Come si fa a parlare di competitività quando il costo del lavoro nella Corea del Nord è di dieci volte inferiore a quello della Cina? Quando il "made in Italy" è prodotto nel Sud est asiatico o nei Balcani? Ancora. Come si fa a parlare di andamento del PIL come parametro sul quale misurare il benessere dei cittadini quando l'incidenza dell'economia nera o grigia raggiunge in alcuni paesi l'80% dell'economia reale? Che cosa descrive quel dato? E che senso ha oggi attardarsi a parlare, in questo contesto, di Paesi in Via di Sviluppo? O qualcuno pensa che la Transnistria (di cui il grande pubblico non conosce nemmeno l'esistenza) sia un paese sottosviluppato?

Altra domanda. Si fa un gran parlare di innovazione come grimaldello per fare la differenza. E siamo d'accordo. Aggiungerei anche la fantasia e l'anima. C'è un piccolo particolare. Che se con questo intendiamo il controllo sul sapere, dobbiamo avere anche consapevolezza che il 90% della ricerca applicata alle nuove tecnologie è nelle stesse mani di chi teorizza che nel mondo non c'è posto per tutti.
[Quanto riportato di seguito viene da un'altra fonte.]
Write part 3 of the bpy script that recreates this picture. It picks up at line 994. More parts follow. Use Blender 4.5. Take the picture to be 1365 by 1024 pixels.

Allora di che cosa stiamo parlando? Di quale economia? Di quale mondo?

Credo che la straordinaria partecipazione alle giornate del Festival dell'economia stia ad indicare insieme il bisogno di capire e anche di dare qualche risposta a queste ed altre domande, sul piano della capacità di leggere la realtà (la ricerca) come su quello dell'urgenza di metterci mano (la politica). Di indicare, senza schizofrenia, percorsi di sperimentazione originale e di governo di un'economia intrecciata con il territorio e le sue vocazioni. Di qualificare il sistema trentino come luogo in cui imprese private, cooperazione, credito, ma anche università e centri di ricerca, organizzazioni sociali e volontariato, propongono strategie comuni per stare nella globalizzazione senza subirne gli effetti omologanti. Valorizzando le esperienze che cercano di costruire relazioni eque e solidali con altri territori nelle forme della cooperazione comunitaria, del commercio equo e solidale, della microfinanza...

Per pensare al Festival dell'economia come momento qualificante di una pratica di educazione permanente, per imparare ad abitare in modo diverso il nostro presente. Così l'arancione sarebbe più vivo, come l'Olanda di Cruyff che cambiò negli anni '70 il modo di stare in campo.